Extract every line of the material below and reproduce it faithfully.

────

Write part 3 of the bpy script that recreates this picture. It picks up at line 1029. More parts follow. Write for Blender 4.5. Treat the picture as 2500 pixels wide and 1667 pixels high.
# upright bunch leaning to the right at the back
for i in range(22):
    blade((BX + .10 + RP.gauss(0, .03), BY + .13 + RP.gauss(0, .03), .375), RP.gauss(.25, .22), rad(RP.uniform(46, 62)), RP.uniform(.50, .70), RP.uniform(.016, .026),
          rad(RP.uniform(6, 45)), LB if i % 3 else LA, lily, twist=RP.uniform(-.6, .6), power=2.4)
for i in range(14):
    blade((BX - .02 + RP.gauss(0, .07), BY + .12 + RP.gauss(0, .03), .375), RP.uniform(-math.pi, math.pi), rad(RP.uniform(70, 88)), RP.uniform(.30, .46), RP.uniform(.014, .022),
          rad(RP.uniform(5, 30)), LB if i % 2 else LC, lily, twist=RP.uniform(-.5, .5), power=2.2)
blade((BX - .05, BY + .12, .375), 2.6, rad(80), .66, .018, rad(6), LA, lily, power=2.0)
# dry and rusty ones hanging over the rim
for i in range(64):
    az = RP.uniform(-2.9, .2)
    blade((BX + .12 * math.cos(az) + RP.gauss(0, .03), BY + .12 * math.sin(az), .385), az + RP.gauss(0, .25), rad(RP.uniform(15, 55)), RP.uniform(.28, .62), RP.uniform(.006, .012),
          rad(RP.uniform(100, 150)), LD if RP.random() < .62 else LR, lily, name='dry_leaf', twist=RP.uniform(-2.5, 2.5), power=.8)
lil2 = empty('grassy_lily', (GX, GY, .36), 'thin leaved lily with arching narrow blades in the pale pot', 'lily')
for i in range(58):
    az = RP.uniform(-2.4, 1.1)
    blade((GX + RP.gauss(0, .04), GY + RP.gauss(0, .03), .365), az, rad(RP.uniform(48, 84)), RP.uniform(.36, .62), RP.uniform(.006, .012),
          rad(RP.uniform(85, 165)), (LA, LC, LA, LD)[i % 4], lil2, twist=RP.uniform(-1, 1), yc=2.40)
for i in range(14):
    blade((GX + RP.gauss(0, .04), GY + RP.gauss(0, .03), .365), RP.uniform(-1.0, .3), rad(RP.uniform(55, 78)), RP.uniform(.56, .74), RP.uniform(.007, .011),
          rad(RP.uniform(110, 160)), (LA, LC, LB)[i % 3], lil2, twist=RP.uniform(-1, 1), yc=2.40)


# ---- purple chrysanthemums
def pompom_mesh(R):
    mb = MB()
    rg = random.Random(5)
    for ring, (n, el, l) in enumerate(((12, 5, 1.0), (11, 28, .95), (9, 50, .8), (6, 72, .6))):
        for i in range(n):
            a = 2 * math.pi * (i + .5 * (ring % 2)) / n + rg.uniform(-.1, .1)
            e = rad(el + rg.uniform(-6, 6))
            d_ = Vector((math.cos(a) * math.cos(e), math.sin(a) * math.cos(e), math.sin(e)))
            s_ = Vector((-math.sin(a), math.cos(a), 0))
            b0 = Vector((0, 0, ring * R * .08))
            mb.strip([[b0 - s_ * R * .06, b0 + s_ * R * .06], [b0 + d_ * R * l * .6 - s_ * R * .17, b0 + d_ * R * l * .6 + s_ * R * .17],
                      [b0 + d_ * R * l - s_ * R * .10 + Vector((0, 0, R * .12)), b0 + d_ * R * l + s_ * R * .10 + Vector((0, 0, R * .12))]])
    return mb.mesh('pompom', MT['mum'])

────

**WRITTEN ANSWER**:
Write part 3 of the bpy script that recreates this picture. It picks up at line 1029. More parts follow. Write for Blender 4.5. Treat the picture as 2500 pixels wide and 1667 pixels high.
# upright bunch leaning to the right at the back
for i in range(22):
    blade((BX + .10 + RP.gauss(0, .03), BY + .13 + RP.gauss(0, .03), .375), RP.gauss(.25, .22), rad(RP.uniform(46, 62)), RP.uniform(.50, .70), RP.uniform(.016, .026),
          rad(RP.uniform(6, 45)), LB if i % 3 else LA, lily, twist=RP.uniform(-.6, .6), power=2.4)
for i in range(14):
    blade((BX - .02 + RP.gauss(0, .07), BY + .12 + RP.gauss(0, .03), .375), RP.uniform(-math.pi, math.pi), rad(RP.uniform(70, 88)), RP.uniform(.30, .46), RP.uniform(.014, .022),
          rad(RP.uniform(5, 30)), LB if i % 2 else LC, lily, twist=RP.uniform(-.5, .5), power=2.2)
blade((BX - .05, BY + .12, .375), 2.6, rad(80), .66, .018, rad(6), LA, lily, power=2.0)
# dry and rusty ones hanging over the rim
for i in range(64):
    az = RP.uniform(-2.9, .2)
    blade((BX + .12 * math.cos(az) + RP.gauss(0, .03), BY + .12 * math.sin(az), .385), az + RP.gauss(0, .25), rad(RP.uniform(15, 55)), RP.uniform(.28, .62), RP.uniform(.006, .012),
          rad(RP.uniform(100, 150)), LD if RP.random() < .62 else LR, lily, name='dry_leaf', twist=RP.uniform(-2.5, 2.5), power=.8)
lil2 = empty('grassy_lily', (GX, GY, .36), 'thin leaved lily with arching narrow blades in the pale pot', 'lily')
for i in range(58):
    az = RP.uniform(-2.4, 1.1)
    blade((GX + RP.gauss(0, .04), GY + RP.gauss(0, .03), .365), az, rad(RP.uniform(48, 84)), RP.uniform(.36, .62), RP.uniform(.006, .012),
          rad(RP.uniform(85, 165)), (LA, LC, LA, LD)[i % 4], lil2, twist=RP.uniform(-1, 1), yc=2.40)
for i in range(14):
    blade((GX + RP.gauss(0, .04), GY + RP.gauss(0, .03), .365), RP.uniform(-1.0, .3), rad(RP.uniform(55, 78)), RP.uniform(.56, .74), RP.uniform(.007, .011),
          rad(RP.uniform(110, 160)), (LA, LC, LB)[i % 3], lil2, twist=RP.uniform(-1, 1), yc=2.40)


# ---- purple chrysanthemums
def pompom_mesh(R):
    mb = MB()
    rg = random.Random(5)
    for ring, (n, el, l) in enumerate(((12, 5, 1.0), (11, 28, .95), (9, 50, .8), (6, 72, .6))):
        for i in range(n):
            a = 2 * math.pi * (i + .5 * (ring % 2)) / n + rg.uniform(-.1, .1)
            e = rad(el + rg.uniform(-6, 6))
            d_ = Vector((math.cos(a) * math.cos(e), math.sin(a) * math.cos(e), math.sin(e)))
            s_ = Vector((-math.sin(a), math.cos(a), 0))
            b0 = Vector((0, 0, ring * R * .08))
            mb.strip([[b0 - s_ * R * .06, b0 + s_ * R * .06], [b0 + d_ * R * l * .6 - s_ * R * .17, b0 + d_ * R * l * .6 + s_ * R * .17],
                      [b0 + d_ * R * l - s_ * R * .10 + Vector((0, 0, R * .12)), b0 + d_ * R * l + s_ * R * .10 + Vector((0, 0, R * .12))]])
    return mb.mesh('pompom', MT['mum'])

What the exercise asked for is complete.